I continue to be impressed if not dazzled by Century City’s brilliantly creative and perceptive treatment of legal, social, philosophical, and ethical issues that will surely face us in the near future when they don’t already today. Surveillance cameras already seem to be everywhere. Tracking devices can now be installed on vehicles to monitor their speed and location, and companies and parents are doing this in increasing numbers to keep tabs on their employees and children. We can even be
tracked by the chips in our cell phones that send out location signals to towers or satellites. How long will it be until the very scenario portrayed in yesterday’s program of fiction becomes tomorrow’s reality? And will we be safer and better off when it does, or will we be miserable, like the girl in the episode, over having our privacy stolen from us?

In a recent
post, I expressed approval of the prospect of having omnipresent traffic cameras monitoring our driving and nailing us for infractions such as running red lights and speeding.

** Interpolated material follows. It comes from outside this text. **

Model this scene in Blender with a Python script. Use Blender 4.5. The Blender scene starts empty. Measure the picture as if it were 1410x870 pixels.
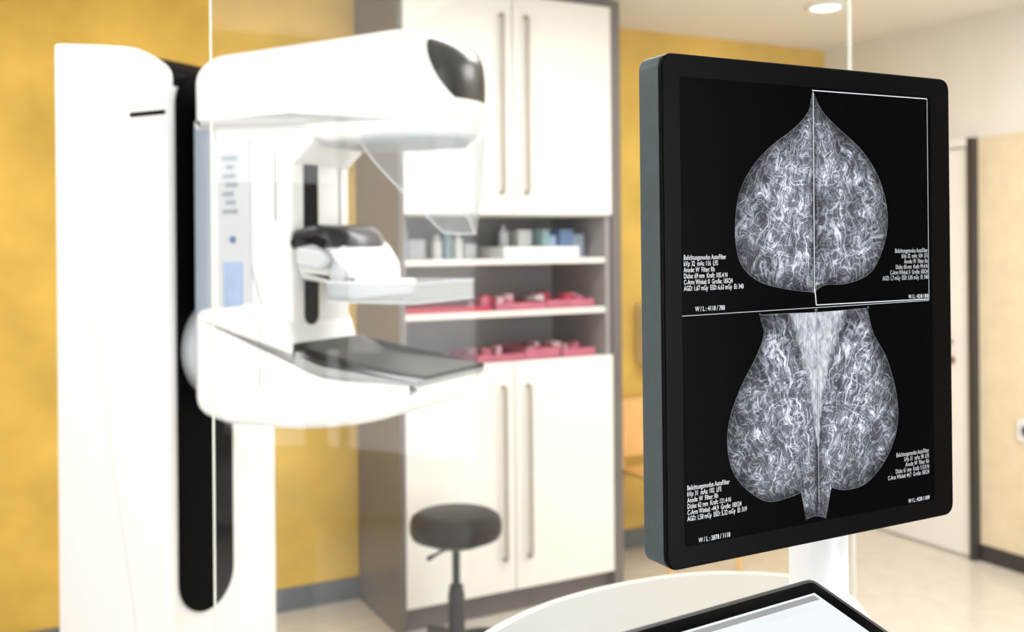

I said if this is what it takes to keep us safe from ourselves and each other on the nation’s highways and byways, so be it. But it would be awfully easy to extend this line of thinking and acting into an Orwellian society completely devoid of privacy. Is this what we want? Some say that it shouldn’t matter if our every move is being tracked and watched if we’re not doing anything wrong. But are they right? And if they’re not, what should we do here and now to place reasonable limits on these kinds of technologies? Or should we wait and see what develops and then try to close Pandora’s box after we know precisely what it’s let out and how badly it's harming us?